## Given task
Return the lines exactly as they stand, from the first of the material through the line containing "bpy.context.scene.camera = cam".

## Supplied data
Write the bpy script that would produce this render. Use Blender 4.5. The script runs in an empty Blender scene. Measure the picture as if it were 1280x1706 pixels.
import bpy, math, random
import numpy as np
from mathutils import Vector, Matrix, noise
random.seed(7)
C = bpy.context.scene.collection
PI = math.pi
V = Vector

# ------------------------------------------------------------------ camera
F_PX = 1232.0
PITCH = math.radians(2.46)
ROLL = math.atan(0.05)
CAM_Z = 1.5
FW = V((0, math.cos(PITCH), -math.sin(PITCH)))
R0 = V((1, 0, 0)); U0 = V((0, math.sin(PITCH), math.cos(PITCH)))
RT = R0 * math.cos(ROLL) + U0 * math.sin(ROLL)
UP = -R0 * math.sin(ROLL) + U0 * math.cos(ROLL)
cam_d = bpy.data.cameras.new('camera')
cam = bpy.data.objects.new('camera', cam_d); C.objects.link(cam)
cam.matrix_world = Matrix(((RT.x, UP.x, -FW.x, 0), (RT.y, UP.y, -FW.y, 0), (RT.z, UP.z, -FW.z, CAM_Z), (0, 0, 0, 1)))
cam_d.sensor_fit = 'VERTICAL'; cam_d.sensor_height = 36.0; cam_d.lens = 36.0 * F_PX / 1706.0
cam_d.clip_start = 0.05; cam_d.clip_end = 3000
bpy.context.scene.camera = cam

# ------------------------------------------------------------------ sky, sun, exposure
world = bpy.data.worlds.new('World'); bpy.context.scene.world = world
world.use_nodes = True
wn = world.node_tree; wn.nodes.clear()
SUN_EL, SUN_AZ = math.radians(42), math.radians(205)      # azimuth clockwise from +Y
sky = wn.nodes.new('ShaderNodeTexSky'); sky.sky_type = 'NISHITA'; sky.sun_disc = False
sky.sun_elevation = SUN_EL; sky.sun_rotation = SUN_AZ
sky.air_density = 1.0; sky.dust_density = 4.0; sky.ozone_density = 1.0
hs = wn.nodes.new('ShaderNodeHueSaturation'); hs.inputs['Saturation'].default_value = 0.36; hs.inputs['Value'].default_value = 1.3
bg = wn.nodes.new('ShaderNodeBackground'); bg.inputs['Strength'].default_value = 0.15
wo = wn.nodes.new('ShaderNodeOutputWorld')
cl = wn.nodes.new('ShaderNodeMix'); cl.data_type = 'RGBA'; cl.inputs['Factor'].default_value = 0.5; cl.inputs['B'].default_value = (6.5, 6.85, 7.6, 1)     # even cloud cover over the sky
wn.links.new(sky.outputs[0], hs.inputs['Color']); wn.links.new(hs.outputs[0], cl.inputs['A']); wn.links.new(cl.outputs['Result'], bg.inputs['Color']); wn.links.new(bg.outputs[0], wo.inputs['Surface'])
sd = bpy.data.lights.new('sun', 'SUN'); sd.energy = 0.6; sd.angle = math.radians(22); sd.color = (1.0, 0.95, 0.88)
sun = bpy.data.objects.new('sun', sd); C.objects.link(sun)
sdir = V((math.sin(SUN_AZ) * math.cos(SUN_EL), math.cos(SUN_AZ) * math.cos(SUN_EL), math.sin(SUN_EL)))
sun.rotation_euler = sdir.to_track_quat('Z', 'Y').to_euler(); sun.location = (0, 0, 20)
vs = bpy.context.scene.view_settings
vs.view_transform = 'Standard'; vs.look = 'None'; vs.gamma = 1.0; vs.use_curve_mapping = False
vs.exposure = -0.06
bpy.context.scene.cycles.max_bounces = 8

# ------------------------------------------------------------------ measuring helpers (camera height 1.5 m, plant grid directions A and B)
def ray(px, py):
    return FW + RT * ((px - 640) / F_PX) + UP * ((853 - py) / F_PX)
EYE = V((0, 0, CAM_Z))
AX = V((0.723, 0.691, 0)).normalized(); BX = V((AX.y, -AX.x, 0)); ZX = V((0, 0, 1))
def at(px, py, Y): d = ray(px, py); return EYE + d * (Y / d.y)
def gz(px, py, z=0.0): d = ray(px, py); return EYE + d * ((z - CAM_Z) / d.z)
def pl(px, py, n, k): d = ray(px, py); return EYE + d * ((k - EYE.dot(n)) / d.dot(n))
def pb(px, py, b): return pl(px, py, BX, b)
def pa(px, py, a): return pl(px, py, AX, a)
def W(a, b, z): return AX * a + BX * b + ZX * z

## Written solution
Write the bpy script that would produce this render. Use Blender 4.5. The script runs in an empty Blender scene. Measure the picture as if it were 1280x1706 pixels.
import bpy, math, random
import numpy as np
from mathutils import Vector, Matrix, noise
random.seed(7)
C = bpy.context.scene.collection
PI = math.pi
V = Vector

# ------------------------------------------------------------------ camera
F_PX = 1232.0
PITCH = math.radians(2.46)
ROLL = math.atan(0.05)
CAM_Z = 1.5
FW = V((0, math.cos(PITCH), -math.sin(PITCH)))
R0 = V((1, 0, 0)); U0 = V((0, math.sin(PITCH), math.cos(PITCH)))
RT = R0 * math.cos(ROLL) + U0 * math.sin(ROLL)
UP = -R0 * math.sin(ROLL) + U0 * math.cos(ROLL)
cam_d = bpy.data.cameras.new('camera')
cam = bpy.data.objects.new('camera', cam_d); C.objects.link(cam)
cam.matrix_world = Matrix(((RT.x, UP.x, -FW.x, 0), (RT.y, UP.y, -FW.y, 0), (RT.z, UP.z, -FW.z, CAM_Z), (0, 0, 0, 1)))
cam_d.sensor_fit = 'VERTICAL'; cam_d.sensor_height = 36.0; cam_d.lens = 36.0 * F_PX / 1706.0
cam_d.clip_start = 0.05; cam_d.clip_end = 3000
bpy.context.scene.camera = cam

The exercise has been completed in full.